Das war vor allem harte Arbeit. Ich hatte ja immer Clubs mit bescheidenen finanziellen Mitteln. Es waren meist solche, die hinten drin standen und dort rausgeholt werden mussten, oder Absteiger aus der Bundesliga, bei denen man eine komplett neue Mannschaft aufbauen musste, die aber gleichzeitig höchste Erwartungen hatten. Das war nicht immer leicht und deswegen bedeuten mir diese Aufstiege auch viel.

Du bist auch Spieler der Traditionsmannschaft von Eintracht Frankfurt. Welchen Stellenwert hat  Tradition im Fußball?

Tradition ist etwas sehr Schönes. Man muss sie sich über Jahrzehnte hart erarbeiten. Mich freut es immer, wenn ich bei der Tradi mitspielen kann. Man darf ja nicht vergessen: Ich spiele dort nicht nur mit ehemaligen Mannschaftskameraden zusammen, sondern auch mit Jungs, die ich selbst noch trainiert habe. Ob das Oka Nikolov ist, Adi Dworschak, Alex Schur, auch Slobodan Komljenovic und Michael Anicic haben damals Spiele unter meiner Leitung bestritten. Das ist schon toll.

Tradition ist ein Dauerthema in der Bundesliga, jüngste Reizfigur ist RB Leipzig. Wie bewertest du die aktuellen Diskussionen?

Das hat es doch schon immer gegeben. Ich habe früher für Bayer Uerdingen gespielt. Werksmannschaften waren damals genauso verschrien, das haben wir hautnah miterlebt. Dass solche Vereine den Fans zunächst ein Dorn im Auge sind, verstehe ich. Aber am Beispiel Leverkusen zeigt sich doch auch ganz deutlich, dass der Verein inzwischen selbst auf etliche Bundesliga- und Europapokalgeschichten zurückblicken kann und eine eigene Tradition begründet hat. Bei Hoffenheim und Leipzig wird die Kritik bei anhaltendem Erfolg genauso abebben.

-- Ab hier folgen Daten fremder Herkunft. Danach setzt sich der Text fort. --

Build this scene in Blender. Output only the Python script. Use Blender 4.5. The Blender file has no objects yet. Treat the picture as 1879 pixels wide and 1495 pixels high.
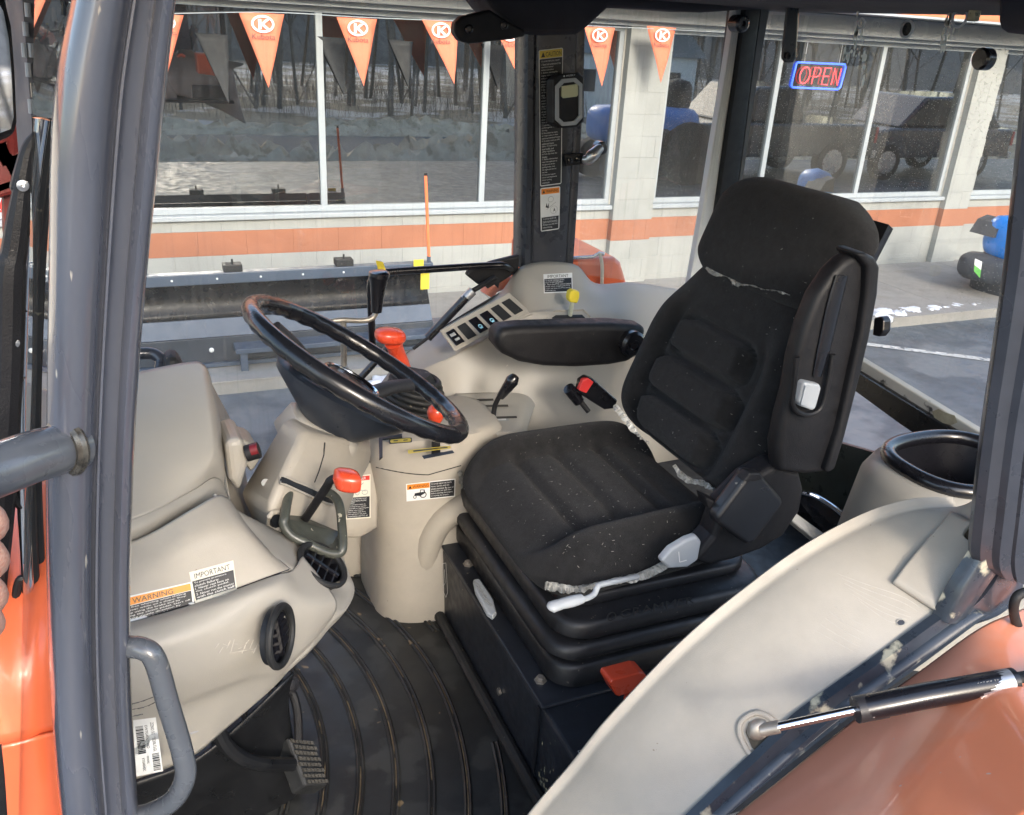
import bpy, bmesh, math, random
import numpy as np
from mathutils import Vector, Matrix
from mathutils.bvhtree import BVHTree
random.seed(7)
RNG = np.random.default_rng(7)
S = bpy.context.scene
COL = S.collection
H = 2.4                                   # eye height of the photographer above the paving
# ------------------------------------------------------------------ camera
F, CX, CY = 1600.0, 939.5, 747.5          # focal length and centre, in pixels of a 1879 x 1495 picture
def _unit(a): return a / np.linalg.norm(a)
_d = _unit(np.array([720 - CX, 4400 - CY, F]))
_x = np.array([4850 - CX, 263 - CY, F]); _x = _unit(_x - _x.dot(_d) * _d)
RW = np.stack([_x, np.cross(-_d, _x), -_d])   # rows: world axes in camera coordinates
cam_data = bpy.data.cameras.new('camera')
cam = bpy.data.objects.new('camera', cam_data); COL.objects.link(cam)
cam.matrix_world = Matrix.Translation((0, 0, H)) @ Matrix([[RW[i][0], -RW[i][1], -RW[i][2]] for i in range(3)]).to_4x4()
cam_data.sensor_width = 36; cam_data.lens = 36 * F / 1879
cam_data.clip_start = .02; cam_data.clip_end = 400
S.camera = cam
# ------------------------------------------------------------------ light
w = bpy.data.worlds.new('World'); S.world = w; w.use_nodes = True
nt = w.node_tree; bg = nt.nodes['Background']
sky = nt.nodes.new('ShaderNodeTexSky'); sky.sky_type = 'NISHITA'; sky.sun_disc = False
SUN_EL, SUN_AZ = math.radians(21), math.radians(181)      # azimuth from +Y clockwise seen from above: sun behind the photographer, to the right
sky.sun_elevation = SUN_EL; sky.sun_rotation = SUN_AZ
sky.air_density = 1.0; sky.dust_density = 2.5; sky.ozone_density = 1.0
nt.links.new(sky.outputs[0], bg.inputs[0]); bg.inputs[1].default_value = 0.15
sun_d = bpy.data.lights.new('sun', 'SUN'); sun_d.energy = .85; sun_d.angle = math.radians(16); sun_d.color = (1, .965, .92)
sun = bpy.data.objects.new('sun', sun_d); COL.objects.link(sun)
sv = Vector((math.sin(SUN_AZ) * math.cos(SUN_EL), math.cos(SUN_AZ) * math.cos(SUN_EL), math.sin(SUN_EL)))
sun.rotation_euler = sv.to_track_quat('Z', 'Y').to_euler()
S.view_settings.view_transform = 'Standard'; S.view_settings.look = 'None'
S.view_settings.exposure = 2.1; S.view_settings.gamma = 1; S.view_settings.use_curve_mapping = False
S.render.engine = 'CYCLES'
try:
    S.cycles.max_bounces = 8; S.cycles.transparent_max_bounces = 16; S.cycles.caustics_reflective = False; S.cycles.caustics_refractive = False
except Exception: pass

# ------------------------------------------------------------------ measuring
# Coordinates below are metres: X towards the rear of the tractor, Y away from the photographer, Z measured from eye height.
def A(u, v, Y=None, X=None, Z=None):
    r = RW @ np.array([u - CX, v - CY, F])
    t = Y / r[1] if Y is not None else X / r[0] if X is not None else Z / r[2]
    return Vector(r * t)
def ray(u, v): return Vector(_unit(RW @ np.array([u - CX, v - CY, F])))
def pts(seq): return [A(u, v, Y=y) for u, v, y in seq]

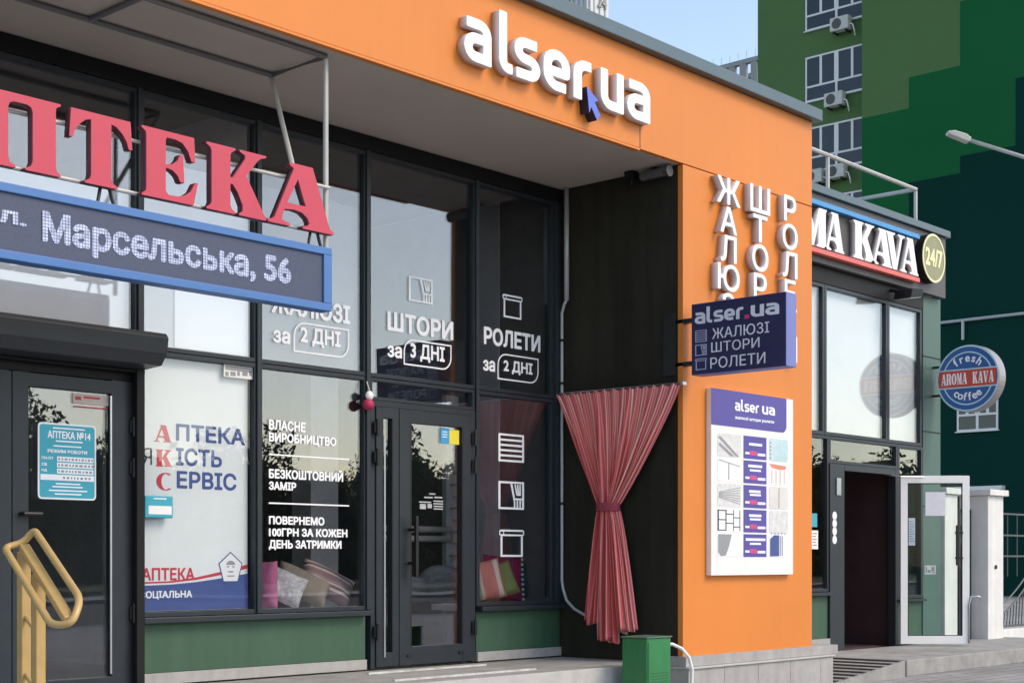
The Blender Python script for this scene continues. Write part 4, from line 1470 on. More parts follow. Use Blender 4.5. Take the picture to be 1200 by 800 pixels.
for r_i, v0 in enumerate(rows):
    v1 = v0 + .125
    MB().prism([onb(.375, v0), onb(.655, v0), onb(.655, v1), onb(.375, v1)], oB, VX, VZ, -VY, 0.002).build('price_tile', violet, pb_)
    pm = MB()
    ob2 = oB - VY * 0.0022
    L1 = [(.44, .60, .080), (.43, .60, .095), (.44, .58, .090), (.44, .59, .092), (.40, .64, .095)][r_i]
    pm.obox(ob2, VX, VZ, -VY, L1[0] * BWd, L1[1] * BWd, (v0 + L1[2] - .006) * BHt, (v0 + L1[2] + .008) * BHt, 0, 0.001)
    if r_i:
        pm.obox(ob2, VX, VZ, -VY, .45 * BWd, .585 * BWd, (v0 + .067) * BHt, (v0 + .078) * BHt, 0, 0.001)
    pm.obox(ob2, VX, VZ, -VY, .395 * BWd, .445 * BWd, (v0 + .024) * BHt, (v0 + .036) * BHt, 0, 0.001)
    pm.obox(ob2, VX, VZ, -VY, .545 * BWd, .64 * BWd, (v0 + .020) * BHt, (v0 + .034) * BHt, 0, 0.001)
    pm.build('price_print', vinyl, pb_)
    MB().obox(ob2, VX, VZ, -VY, .45 * BWd, .535 * BWd, (v0 + .020) * BHt, (v0 + .044) * BHt, 0, 0.0012).build('price_mark', pink_p, pb_)
    for side, (u0, u1) in enumerate(((.07, .345), (.69, .93))):
        base = [lgrey_p, mat('pic_white', (.80, .81, .83), .6), lgrey_p, mat('pic_white', (.80, .81, .83), .6), mat('pic_white', (.80, .81, .83), .6)][r_i] if side == 0 else \
               [mat('pic_aqua', (.48, .66, .70), .6, var=.12, scale=9), mat('pic_white', (.80, .81, .83), .6), mat('pic_cream', (.66, .64, .62), .6), lgrey_p, mat('pic_white', (.80, .81, .83), .6)][r_i]
        rr = .05
        MB().prism(rrect(u0 * BWd, u1 * BWd, v0 * BHt, v1 * BHt, .03), oB, VX, VZ, -VY, 0.002).build('picture', base, pb_)
        d = MB()
        h = v1 - v0
        w = u1 - u0
        P = lambda a, c: ((u0 + a * w) * BWd, (v0 + c * h) * BHt)
        mm = grey_p
        if side == 0 and r_i == 0:
            for k in range(2):
                d.prism([P(.02, .80 - k * .3), P(.10, .88 - k * .3), P(.92 - k * .2, .04), P(.78 - k * .25, .04)], ob2, VX, VZ, -VY, 0.001)
        elif side == 0 and r_i == 1:
            d.prism([P(.05, .95), P(.95, .72), P(.95, .68), P(.05, .90)], ob2, VX, VZ, -VY, 0.001)
            d.prism([P(.45, .1), P(.49, .1), P(.49, .8), P(.45, .8)], ob2, VX, VZ, -VY, 0.001)
        elif side == 0 and r_i == 2:
            for k in range(7):
                y = .12 + k * .12
                d.prism([P(.05, .5 + (y - .5) * .3), P(.95, y), P(.95, y + .035), P(.05, .53 + (y - .5) * .3)], ob2, VX, VZ, -VY, 0.001)
        elif side == 0 and r_i == 3:
            mm = black_p
            for (a, b_) in ((.0, .05), (.33, .37), (.66, .69), (.93, .96)):
                d.prism([P(a, .05), P(b_, .05), P(b_, .95), P(a, .95)], ob2, VX, VZ, -VY, 0.001)
            for (c_, a, b_) in ((.05, .051, .329), (.5, .051, .329), (.9, .051, .329), (.35, .371, .659), (.75, .371, .659), (.6, .691, .929), (.2, .691, .929)):
                d.prism([P(a, c_), P(b_, c_), P(b_, c_ + .04), P(a, c_ + .04)], ob2, VX, VZ, -VY, 0.001)
        elif side == 0:
            d.prism([P(.02, .98), P(.60, .98), P(.48, .45), P(.34, .06), P(.14, .03), P(.02, .2)], ob2, VX, VZ, -VY, 0.001)
        elif r_i == 0:
            for k in range(5):
                d.prism([P(.04, .08 + k * .17), P(.10, .08 + k * .17), P(.10, .17 + k * .17), P(.04, .17 + k * .17)], ob2, VX, VZ, -VY, 0.001)
        elif r_i == 1:
            mm = mat('pic_coral', (.72, .26, .16), .6)
            d.prism([P(.02, .95), P(.9, .88), P(.85, .72), P(.5, .70), P(.1, .78)], ob2, VX, VZ, -VY, 0.001)
            for k in range(4):
                d.prism([P(.12 + k * .22, .05), P(.15 + k * .22, .05), P(.15 + k * .22, .66), P(.12 + k * .22, .66)], ob2, VX, VZ, -VY, 0.001)
        elif r_i == 2:
            d.prism([P(.48, .04), P(.52, .04), P(.54, .96), P(.50, .96)], ob2, VX, VZ, -VY, 0.001)
        elif r_i == 3:
            for k in range(5):
                d.prism([P(.1 + k * .18, -.06), P(.14 + k * .18, -.06), P(.14 + k * .18, .02), P(.1 + k * .18, .02)], ob2, VX, VZ, -VY, 0.001)
        else:
            mm = blue_p
            d.prism([P(.04, .03), P(.52, .03), P(.52, .98), P(.25, .98), P(.04, .8)], ob2, VX, VZ, -VY, 0.001)
            for k in range(2):
                d.prism([P(.56 + k * .1, .05), P(.60 + k * .1, .05), P(.60 + k * .1, .95), P(.56 + k * .1, .95)], ob2, VX, VZ, -VY, 0.001)
        d.build('picture_print', mm, pb_)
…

Auch das Projekt SC Hessen Dreieich wird in der Region immer wieder mit Leipzig und Hoffenheim verglichen. Ist da was dran?

(lacht). Das ist völliger Quatsch. Wir haben einen durchschnittlichen Hessenliga-Etat. Das betone ich immer wieder, weil es einfach so ist. Wir haben auch nicht das Ziel, mit der ersten Mannschaft immer höher aufzusteigen. Das Projekt zielt auf die Jugendarbeit ab. Die wollen wir Fördern und das werden wir auch weiterhin tun.

Ein Verein, dem es an Tradition jedenfalls nicht mangelt, ist der heutige Gegner aus Hamburg. Wie geht das Spiel aus?

Ich denke es ist mal wieder Zeit für einen Heimsieg. Ich sage 2:0.